Since the Biden-Xi meeting, Daskal said, China has issued a notice to domestic companies warning them against illicit sales of precursor chemicals and imposing new enforcement measures. It is also once again submitting information about suspicious shipments and suspected trafficking to the International Narcotics Control Board.

But there is much more that can be done, Daskal said.

“We will know if it works if we start seeing the supply of precursor drugs diminish, if we start seeing the supply of pill presses and other equipment diminish,” she said.

China counters that the U.S. is mainly to blame for the crisis, and that American officials aren’t doing enough to reduce demand.

“The fentanyl crisis in the United States is not manufactured by China; its roots lie within the country itself,” Yu Haibin, one of China’s top narcotics control officials, said in an interview last week, adding that China nonetheless empathized with Americans’ drug-related suffering. 

“The Chinese people are willing to actively participate in global drug control efforts and help the American people overcome the harm of drugs,” said Yu, who is deputy director-general of the Ministry of Public Security’s Narcotics Control Bureau and deputy secretary-general of the National Narcotics Control Commission. 

Daskal said that U.S. officials and their Chinese counterparts had discussed “the fact that this is a problem of both demand and supply, and you can’t tackle one without the other.”

“Fentanyl is different to other forms of drugs that we have seen before in that the demand is being fueled by the traffickers,” she said, adding that traffickers were hiding fentanyl in other drugs to get their customers addicted “so they want it more and more.” 

Many of the constantly shifting precursor chemicals are “dual use,” meaning they also have legal purposes and are difficult to restrict, “but that doesn’t mean that they should be heading to the hands of organized crime actors who explicitly intend to produce fentanyl from them, something that the suppliers in China very frequently know,” said Vanda Felbab-Brown, a senior fellow at the Brookings Institution in Washington and co-director of its series on the American opioid crisis.

China’s substantial change in rhetoric indicates that there will indeed be an increase in cooperation, Felbab-Brown said. But the question, she said, is how much cooperation and how meaningful it will be.

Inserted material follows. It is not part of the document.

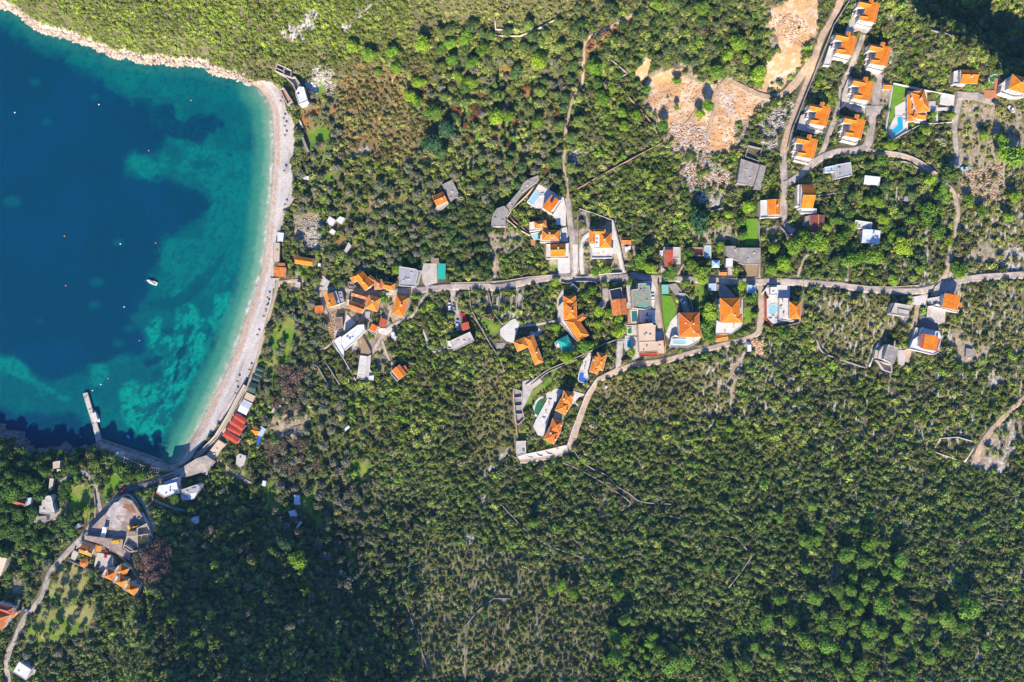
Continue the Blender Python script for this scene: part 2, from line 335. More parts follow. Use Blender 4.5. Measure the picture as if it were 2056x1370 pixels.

On a scale of one to 10, “my expectation is we will likely be somewhere between four and five,” she said.

Felbab-Brown said China, driven partly by concerns about the state of its economy, is “seeking to put a floor underneath the free-fall of the relationship” with the U.S., an important element of which is counternarcotics cooperation.

But any such cooperation is still subject to the vicissitudes of the broader U.S.-China relationship. If there were a major crisis between the two countries, like last year’s spy balloon incident, “we might see pullback from the cooperation,” she said.

Among the steps the U.S. would like to see China take, Felbab-Brown said, are instituting stringent “Know Your Customers” measures, sharing information with the U.S. and acting on intelligence the U.S. provides, and using laws against supporting organized crime groups to prosecute companies that sell chemicals that are not technically illegal.

Success in addressing the fentanyl crisis also requires cooperation from the government of Mexico, which Felbab-Brown said had been “very limited and inadequate” under President Andrés Manuel López Obrador, who leaves office this year.

“U.S. policy toward Mexico has essentially been in a straitjacket over the migration issue, and it’s important to find ways to break out of that so that the U.S. can put meaningful pressure on Mexico to have some cooperation restart,” she said.

Daskal said the Biden administration would do everything possible to cooperate with China and get results.

“But we have to take it step by step,” she said, “and we’re going to continue to look for action that follows on the conversations.”

Janis Mackey Frayer reported from Beijing, Jennifer Jett from Hong Kong and Henry Austin from London.